#### Provided material ####

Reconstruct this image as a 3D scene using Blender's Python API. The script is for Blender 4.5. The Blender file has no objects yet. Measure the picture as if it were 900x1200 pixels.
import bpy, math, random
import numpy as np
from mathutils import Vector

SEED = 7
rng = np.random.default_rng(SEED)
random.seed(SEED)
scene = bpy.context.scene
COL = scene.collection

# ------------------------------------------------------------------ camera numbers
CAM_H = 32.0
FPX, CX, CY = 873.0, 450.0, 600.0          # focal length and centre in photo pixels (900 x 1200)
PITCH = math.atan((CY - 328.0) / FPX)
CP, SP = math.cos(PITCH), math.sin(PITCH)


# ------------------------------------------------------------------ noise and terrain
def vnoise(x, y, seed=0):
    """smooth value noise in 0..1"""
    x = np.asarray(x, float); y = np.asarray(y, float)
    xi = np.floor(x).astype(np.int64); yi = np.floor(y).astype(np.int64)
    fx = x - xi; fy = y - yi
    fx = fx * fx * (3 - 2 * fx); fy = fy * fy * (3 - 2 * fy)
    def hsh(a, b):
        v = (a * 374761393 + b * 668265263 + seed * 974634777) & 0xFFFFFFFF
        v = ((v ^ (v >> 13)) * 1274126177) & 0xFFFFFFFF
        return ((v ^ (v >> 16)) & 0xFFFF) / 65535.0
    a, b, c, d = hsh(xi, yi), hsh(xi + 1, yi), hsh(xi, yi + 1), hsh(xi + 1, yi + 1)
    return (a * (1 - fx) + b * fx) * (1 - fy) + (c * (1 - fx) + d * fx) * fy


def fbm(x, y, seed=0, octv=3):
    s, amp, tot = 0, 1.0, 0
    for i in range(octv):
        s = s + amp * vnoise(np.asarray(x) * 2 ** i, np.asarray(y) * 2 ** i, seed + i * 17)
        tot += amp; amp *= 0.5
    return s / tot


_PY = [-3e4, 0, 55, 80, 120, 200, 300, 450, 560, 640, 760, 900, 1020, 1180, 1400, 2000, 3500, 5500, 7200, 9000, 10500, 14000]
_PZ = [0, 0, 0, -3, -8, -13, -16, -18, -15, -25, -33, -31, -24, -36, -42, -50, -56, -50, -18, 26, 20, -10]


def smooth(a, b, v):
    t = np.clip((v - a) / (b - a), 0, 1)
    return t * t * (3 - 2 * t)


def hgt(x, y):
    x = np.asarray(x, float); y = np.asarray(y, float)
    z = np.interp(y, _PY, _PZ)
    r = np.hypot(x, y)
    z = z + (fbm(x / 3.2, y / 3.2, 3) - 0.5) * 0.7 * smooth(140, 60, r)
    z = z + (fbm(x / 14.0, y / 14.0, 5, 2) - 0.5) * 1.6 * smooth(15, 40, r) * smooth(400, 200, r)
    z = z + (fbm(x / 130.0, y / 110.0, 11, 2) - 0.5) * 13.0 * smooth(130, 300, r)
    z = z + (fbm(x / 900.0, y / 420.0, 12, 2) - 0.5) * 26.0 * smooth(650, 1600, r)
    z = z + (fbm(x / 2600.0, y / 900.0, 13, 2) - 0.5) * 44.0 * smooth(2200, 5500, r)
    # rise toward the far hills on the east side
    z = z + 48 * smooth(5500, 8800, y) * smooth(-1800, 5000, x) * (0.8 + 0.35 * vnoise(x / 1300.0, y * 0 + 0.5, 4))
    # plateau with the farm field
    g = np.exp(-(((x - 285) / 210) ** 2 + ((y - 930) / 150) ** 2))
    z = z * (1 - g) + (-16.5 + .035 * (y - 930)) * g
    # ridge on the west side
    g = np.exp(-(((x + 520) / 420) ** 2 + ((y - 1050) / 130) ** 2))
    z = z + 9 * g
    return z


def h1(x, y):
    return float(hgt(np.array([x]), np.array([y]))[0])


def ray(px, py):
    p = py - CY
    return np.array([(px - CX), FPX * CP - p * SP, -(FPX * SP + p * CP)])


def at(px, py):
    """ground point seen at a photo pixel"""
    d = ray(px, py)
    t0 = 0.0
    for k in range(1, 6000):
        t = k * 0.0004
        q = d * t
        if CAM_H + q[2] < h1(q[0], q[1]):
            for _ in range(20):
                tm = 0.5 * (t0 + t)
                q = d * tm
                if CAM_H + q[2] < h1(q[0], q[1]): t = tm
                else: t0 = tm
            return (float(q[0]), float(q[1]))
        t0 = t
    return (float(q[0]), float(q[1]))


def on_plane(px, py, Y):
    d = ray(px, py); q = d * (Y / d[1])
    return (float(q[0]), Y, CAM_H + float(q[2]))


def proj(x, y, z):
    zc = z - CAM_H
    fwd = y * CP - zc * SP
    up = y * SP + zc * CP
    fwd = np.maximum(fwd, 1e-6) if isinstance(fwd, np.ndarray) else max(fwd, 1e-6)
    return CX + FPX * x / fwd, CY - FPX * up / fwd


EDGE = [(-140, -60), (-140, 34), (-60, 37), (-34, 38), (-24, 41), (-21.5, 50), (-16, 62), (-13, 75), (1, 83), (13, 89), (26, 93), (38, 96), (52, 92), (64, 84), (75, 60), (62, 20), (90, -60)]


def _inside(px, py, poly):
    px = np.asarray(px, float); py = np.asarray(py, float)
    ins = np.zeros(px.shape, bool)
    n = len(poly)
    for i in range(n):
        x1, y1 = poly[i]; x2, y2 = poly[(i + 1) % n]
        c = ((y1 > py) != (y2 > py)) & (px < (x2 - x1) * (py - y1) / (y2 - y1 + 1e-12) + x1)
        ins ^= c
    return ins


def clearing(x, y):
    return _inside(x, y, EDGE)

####

Print, please, the lines from the first line of the material through the line that contains "return s / tot", exactly as written and with nothing added.

__Answer to the problem__:
Reconstruct this image as a 3D scene using Blender's Python API. The script is for Blender 4.5. The Blender file has no objects yet. Measure the picture as if it were 900x1200 pixels.
import bpy, math, random
import numpy as np
from mathutils import Vector

SEED = 7
rng = np.random.default_rng(SEED)
random.seed(SEED)
scene = bpy.context.scene
COL = scene.collection

# ------------------------------------------------------------------ camera numbers
CAM_H = 32.0
FPX, CX, CY = 873.0, 450.0, 600.0          # focal length and centre in photo pixels (900 x 1200)
PITCH = math.atan((CY - 328.0) / FPX)
CP, SP = math.cos(PITCH), math.sin(PITCH)


# ------------------------------------------------------------------ noise and terrain
def vnoise(x, y, seed=0):
    """smooth value noise in 0..1"""
    x = np.asarray(x, float); y = np.asarray(y, float)
    xi = np.floor(x).astype(np.int64); yi = np.floor(y).astype(np.int64)
    fx = x - xi; fy = y - yi
    fx = fx * fx * (3 - 2 * fx); fy = fy * fy * (3 - 2 * fy)
    def hsh(a, b):
        v = (a * 374761393 + b * 668265263 + seed * 974634777) & 0xFFFFFFFF
        v = ((v ^ (v >> 13)) * 1274126177) & 0xFFFFFFFF
        return ((v ^ (v >> 16)) & 0xFFFF) / 65535.0
    a, b, c, d = hsh(xi, yi), hsh(xi + 1, yi), hsh(xi, yi + 1), hsh(xi + 1, yi + 1)
    return (a * (1 - fx) + b * fx) * (1 - fy) + (c * (1 - fx) + d * fx) * fy


def fbm(x, y, seed=0, octv=3):
    s, amp, tot = 0, 1.0, 0
    for i in range(octv):
        s = s + amp * vnoise(np.asarray(x) * 2 ** i, np.asarray(y) * 2 ** i, seed + i * 17)
        tot += amp; amp *= 0.5
    return s / tot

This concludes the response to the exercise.